§ Source material:
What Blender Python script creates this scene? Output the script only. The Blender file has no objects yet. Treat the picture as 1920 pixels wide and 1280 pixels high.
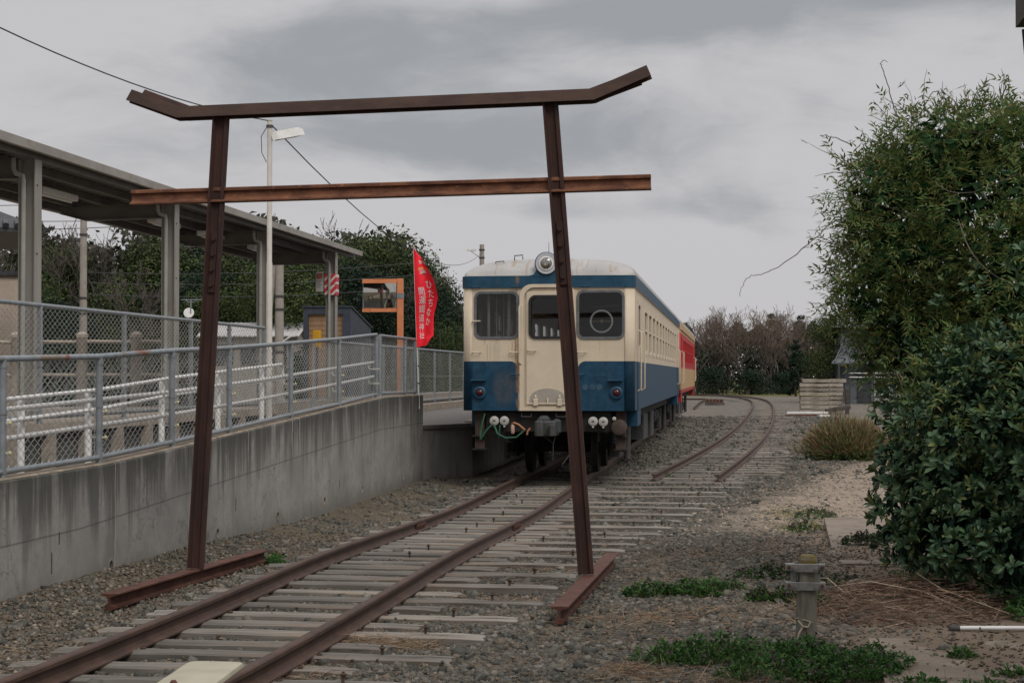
import bpy, bmesh, math, random
import numpy as np
from mathutils import Vector, Matrix, noise, geometry

SC = bpy.context.scene
COL = SC.collection
R = math.radians
random.seed(7)
RNG = np.random.default_rng(11)

# ------------------------------------------------------------------ camera, sky, sun, exposure
CAM_YAW, CAM_PITCH = R(7.414), R(1.1458)
cd = bpy.data.cameras.new("camera")
cd.sensor_width = 36.0
cd.lens = 36.0 * 3150 / 1920
cd.clip_start = 0.05
cd.clip_end = 5000
cam = bpy.data.objects.new("camera", cd)
COL.objects.link(cam)
cam.location = (0, 0, 1.89)
cam.rotation_euler = (math.pi / 2 + CAM_PITCH, 0, CAM_YAW)
SC.camera = cam

SUN_DIR = Vector((0.42, -0.62, 0.80)).normalized()      # towards the veiled sun
world = bpy.data.worlds.new("World")
SC.world = world
world.use_nodes = True


class NG:
    """tiny helper to wire shader nodes"""
    def __init__(s, nt):
        s.nt = nt
    def node(s, typ, **kw):
        n = s.nt.nodes.new(typ)
        for k, v in kw.items():
            setattr(n, k, v)
        return n
    def put(s, sock, v):
        if isinstance(v, bpy.types.NodeSocket):
            s.nt.links.new(v, sock)
        elif v is not None:
            if hasattr(sock.default_value, '__len__') and not hasattr(v, '__len__'):
                v = (v, v, v, 1) if len(sock.default_value) == 4 else (v, v, v)
            elif hasattr(sock.default_value, '__len__') and len(sock.default_value) == 4 and len(v) == 3:
                v = (*v, 1)
            sock.default_value = v
    def m(s, op, a, b=None, c=None, clamp=False):
        n = s.node('ShaderNodeMath', operation=op, use_clamp=clamp)
        s.put(n.inputs[0], a)
        if b is not None: s.put(n.inputs[1], b)
        if c is not None: s.put(n.inputs[2], c)
        return n.outputs[0]
    def vm(s, op, a, b=None):
        n = s.node('ShaderNodeVectorMath', operation=op)
        s.put(n.inputs[0], a)
        if b is not None: s.put(n.inputs[1], b)
        return n.outputs[0]
    def noise(s, vec, scale, detail=4, rough=.55, dist=0, dims='3D'):
        n = s.node('ShaderNodeTexNoise', noise_dimensions=dims)
        if vec is not None: s.put(n.inputs['Vector'], vec)
        s.put(n.inputs['Scale'], scale); s.put(n.inputs['Detail'], detail)
        s.put(n.inputs['Roughness'], rough); s.put(n.inputs['Distortion'], dist)
        return n.outputs['Fac']
    def vor(s, vec, scale, feature='F1', out='Distance', rand=1):
        n = s.node('ShaderNodeTexVoronoi', feature=feature)
        s.put(n.inputs['Vector'], vec); s.put(n.inputs['Scale'], scale); s.put(n.inputs['Randomness'], rand)
        return n.outputs[out]
    def step(s, v, a, b):
        n = s.node('ShaderNodeMapRange', interpolation_type='SMOOTHSTEP')
        s.put(n.inputs[0], v); s.put(n.inputs[1], a); s.put(n.inputs[2], b)
        return n.outputs[0]
    def mix(s, f, a, b, mode='MIX'):
        n = s.node('ShaderNodeMix', data_type='RGBA', blend_type=mode)
        s.put(n.inputs[0], f); s.put(n.inputs[6], a); s.put(n.inputs[7], b)
        return n.outputs[2]
    def ramp(s, f, stops):
        n = s.node('ShaderNodeValToRGB')
        s.put(n.inputs[0], f)
        el = n.color_ramp.elements
        while len(el) < len(stops): el.new(0.5)
        for e, (p, c) in zip(el, stops):
            e.position = p; e.color = (*c, 1) if len(c) == 3 else c
        return n.outputs[0]
    def coords(s, kind='Object', scale=None):
        t = s.node('ShaderNodeTexCoord').outputs[kind]
        if scale is not None:
            mp = s.node('ShaderNodeMapping')
            s.put(mp.inputs['Vector'], t); mp.inputs['Scale'].default_value = scale
            t = mp.outputs[0]
        return t
    def xyz(s, v):
        n = s.node('ShaderNodeSeparateXYZ'); s.put(n.inputs[0], v)
        return n.outputs
    def comb(s, x, y, z):
        n = s.node('ShaderNodeCombineXYZ')
        for i, v in enumerate((x, y, z)): s.put(n.inputs[i], v)
        return n.outputs[0]
    def bump(s, h, strength=.3, dist=.01, normal=None):
        n = s.node('ShaderNodeBump')
        s.put(n.inputs['Height'], h); n.inputs['Strength'].default_value = strength
        n.inputs['Distance'].default_value = dist
        if normal is not None: s.put(n.inputs['Normal'], normal)
        return n.outputs[0]


def build_world():
    nt = world.node_tree
    nt.nodes.clear()
    g = NG(nt)
    sky = g.node('ShaderNodeTexSky', sky_type='NISHITA')
    sky.sun_disc = False
    sky.sun_elevation = math.asin(SUN_DIR.z)
    sky.sun_rotation = math.atan2(SUN_DIR.x, SUN_DIR.y)
    sky.air_density = 1.0; sky.dust_density = 3.0
    blue = g.vm('SCALE', sky.outputs[0]); blue.node.inputs['Scale'].default_value = 0.05
    d = g.coords('Generated')
    x, y, z = g.xyz(d)
    az = g.m('ARCTAN2', x, y)
    el = g.m('ARCSINE', z)
    # broken stratocumulus: warped noise, flattened towards the horizon
    p = g.comb(g.m('MULTIPLY', az, 4.2), g.m('MULTIPLY', el, 10.5), 0.0)
    warp = g.node('ShaderNodeTexNoise'); g.put(warp.inputs['Vector'], p)
    warp.inputs['Scale'].default_value = 1.3; warp.inputs['Detail'].default_value = 2
    w = g.vm('SUBTRACT', warp.outputs['Color'], (0.5, 0.5, 0.5))
    w2 = g.vm('SCALE', w); w2.node.inputs['Scale'].default_value = .55
    p2 = g.vm('ADD', p, w2)
    n1 = g.noise(p2, 1.7, 5, .58)
    n2 = g.noise(p2, 6.5, 4, .6)
    detail = g.m('ADD', g.m('MULTIPLY', g.m('SUBTRACT', n1, .5), 1.9), g.m('MULTIPLY', g.m('SUBTRACT', n2, .5), .55))
    # the cloud banks seen over the station: (azimuth, elevation, half-width, half-height, tilt, weight)
    banks = [(-.07, .215, .22, .036, .16, .75), (-.26, .178, .09, .026, .10, .45), (.12, .232, .16, .030, .05, .8),
             (-.17, .140, .16, .022, .06, .75), (-.075, .125, .07, .018, 0, .55), (.010, .104, .040, .016, 0, .62), (-.105, .097, .06, .008, 0, .5),
             ]
    tot = None
    wx, wy, _ = g.xyz(w)
    azw = g.m('ADD', az, g.m('MULTIPLY', wx, .10)); elw = g.m('ADD', el, g.m('MULTIPLY', wy, .035))
    for a0, e0, rw, rh, tl, wt in banks:
        da = g.m('SUBTRACT', azw, a0)
        de = g.m('SUBTRACT', g.m('SUBTRACT', elw, e0), g.m('MULTIPLY', da, tl))
        q = g.m('ADD', g.m('POWER', g.m('ABSOLUTE', g.m('DIVIDE', da, rw)), 2.0), g.m('POWER', g.m('ABSOLUTE', g.m('DIVIDE', de, rh)), 2.0))
        v = g.m('MULTIPLY', g.m('EXPONENT', g.m('MULTIPLY', q, -.9)), wt)
        tot = v if tot is None else g.m('ADD', tot, v)
    dark = g.step(g.m('ADD', tot, g.m('MULTIPLY', detail, .90)), .06, 1.0)
    cloud = g.mix(dark, (.575, .564, .578), (.345, .362, .384))
    # a little of the sky behind shows through everywhere
    col = g.mix(.06, cloud, blue)
    # overcast luminance grows towards the zenith
    lift = g.m('ADD', 1.0, g.m('MULTIPLY', g.m('MAXIMUM', g.m('SUBTRACT', z, .24), 0.0), 1.7))
    sc_ = g.vm('SCALE', col); g.put(sc_.node.inputs['Scale'], lift); col = sc_
    bg = g.node('ShaderNodeBackground'); g.put(bg.inputs[0], col); bg.inputs[1].default_value = 1.0
    out = g.node('ShaderNodeOutputWorld'); nt.links.new(bg.outputs[0], out.inputs[0])
build_world()
world.cycles.sampling_method = 'MANUAL'
world.cycles.sample_map_resolution = 128

sl = bpy.data.lights.new("sun", 'SUN')
sl.energy = 1.4
sl.angle = R(24)
sl.color = (1.0, .965, .92)
sun = bpy.data.objects.new("sun", sl)
COL.objects.link(sun)
sun.rotation_euler = SUN_DIR.to_track_quat('Z', 'Y').to_euler()
sun.location = (20, -30, 40)

SC.view_settings.view_transform = 'Standard'
SC.view_settings.look = 'None'
SC.view_settings.exposure = 0.0
SC.view_settings.gamma = 1.0
SC.view_settings.use_curve_mapping = False
SC.render.engine = 'CYCLES'
SC.cycles.use_denoising = True
SC.cycles.max_bounces = 5
SC.cycles.diffuse_bounces = 2
SC.cycles.glossy_bounces = 3
SC.cycles.transmission_bounces = 4
SC.cycles.transparent_max_bounces = 12
SC.cycles.caustics_reflective = False
SC.cycles.caustics_refractive = False

# ------------------------------------------------------------------ helpers
def tag(o, label=None, cat=None, group=None, kind=None):
    if label: o['label'] = label
    if cat: o['category'] = cat
    if group: o['group'] = group
    if kind: o['kind'] = kind
    return o

def link(name, data, parent=None, loc=None, rot=None, scale=None):
    o = bpy.data.objects.new(name, data)
    COL.objects.link(o)
    if parent is not None: o.parent = parent
    if loc is not None: o.location = loc
    if rot is not None: o.rotation_euler = rot
    if scale is not None: o.scale = scale
    return o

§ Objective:
Report all lines of the material that contain the word "objects".

§ Solution to the exercise:
What Blender Python script creates this scene? Output the script only. The Blender file has no objects yet. Treat the picture as 1920 pixels wide and 1280 pixels high.
cam = bpy.data.objects.new("camera", cd)
COL.objects.link(cam)
sun = bpy.data.objects.new("sun", sl)
COL.objects.link(sun)
    o = bpy.data.objects.new(name, data)
    COL.objects.link(o)